The Multnomah Public Libarary (which I love very much) has an online feature which will automatically save to a list everything you have checked out. This is optional, to prevent the government from spying on us, and you can also remove books from your list if you’d like. I love lists so I chose to have my history saved to a list, and I can see that I checked out 38 books from the library last year. Some are computer books and travel books so they don’t really count as “reading”, and some I didn’t’ like and didn’t finish reading them. In all, I read 24 library books last year. I thought I’d put together a list of my 10 favorite, but I find that there are plenty that I liked okay, but only a few that I REALLY loved. And here they are. I am handicapped by the fact that as soon as I read one book, I mostly forget the last one I read, so it’s obvious from my descriptions that no one’s going to hire me as a book reviewer. Anyway, here are my 6 most favorite of 2008. They’re not in any sort of order except for The Ridiculous Race which was my most very favorite.

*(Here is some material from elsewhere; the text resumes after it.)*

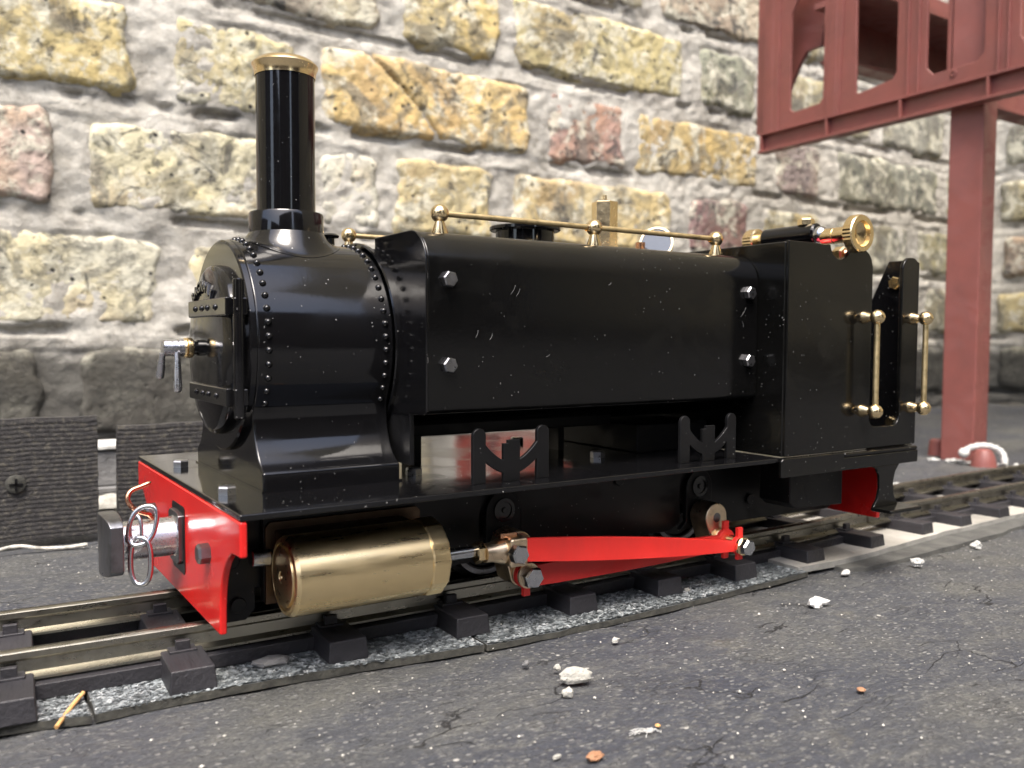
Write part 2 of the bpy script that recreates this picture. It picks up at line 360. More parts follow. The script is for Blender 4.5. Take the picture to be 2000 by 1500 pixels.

  1. The Ridiculous Race – Steve Hely and Vali Chandrasekaran – Non-fiction – These two guys decided to race each other around the world, using no airplanes. This is what first drew me to this book – I was just interested to see how they would get around the world. I love this book because it is very interesting – I learned a lot – but it is also very, very funny. I was laughing out loud almost every page.
  2. Rome 1960 – The Olympics that Changed the World – David Maraniss – Non-fiction – I read this during the Summer Olympics which led to a little confusion in my addled brain as I kept thinking that the Olympics I was watching on tv were in Rome and the ones I was reading about were in Beijing. It’s a fascinating book, full of interesting information about what was going on during the Olympics and in the world during 1960.
  3. When Will There Be Good News – Kate Atkinson – Fiction – Kate Atkinson is Scottish and writes literary mysteries. They’re good mysteries and even better characterization. She is one of my favorite writers (though I checked out her short stories from the library last year and found them too “clever”. I got through one and a half of them before returning the book.)
  4. The Genius – Jesse Kellerman – Fiction – This is characterized as a thriller by Publisher’s Weekly. I’d call it a mystery. It concerns an art dealer in New York and a 40-year-old unsolved murder. There is definitely a mystery here, but this was to me a book about family, and a very good one.
  5. The Reluctant Communist : My Desertion,Court-Martial and 40-year Imprisonment in North Korea – Charles Robert Jenkins with Jim Frederick – non-fiction. The subtitle says what the book is about, and I found it to be really interesting.
  6. The Old Silent – Martha Grimes – Fiction – Martha Grimes is an American mystery writer who writes novels set in England. Martha Grimes is my easy pleasure reading, and most excellent airplane reading. I bought two Martha Grimes novels for our recent Caribbean cruise – one for the flight to Florida and one for the flight back. (Very sadly, I packed the one for the flight back in my suitcase and then checked the suitcase.) My plan was to donate the first book to the ship’s library or something after I finished it, but I found I liked this one so much that I had to hold on to it (unfortunate since it’s a fat book.) All of Grimes’s novels involve some sort of precocious child and all are very humorous in places. This one had all that, but went deeper. It moved me, so I couldn’t just get rid of the book. Fair warning: I also found it fairly disturbing.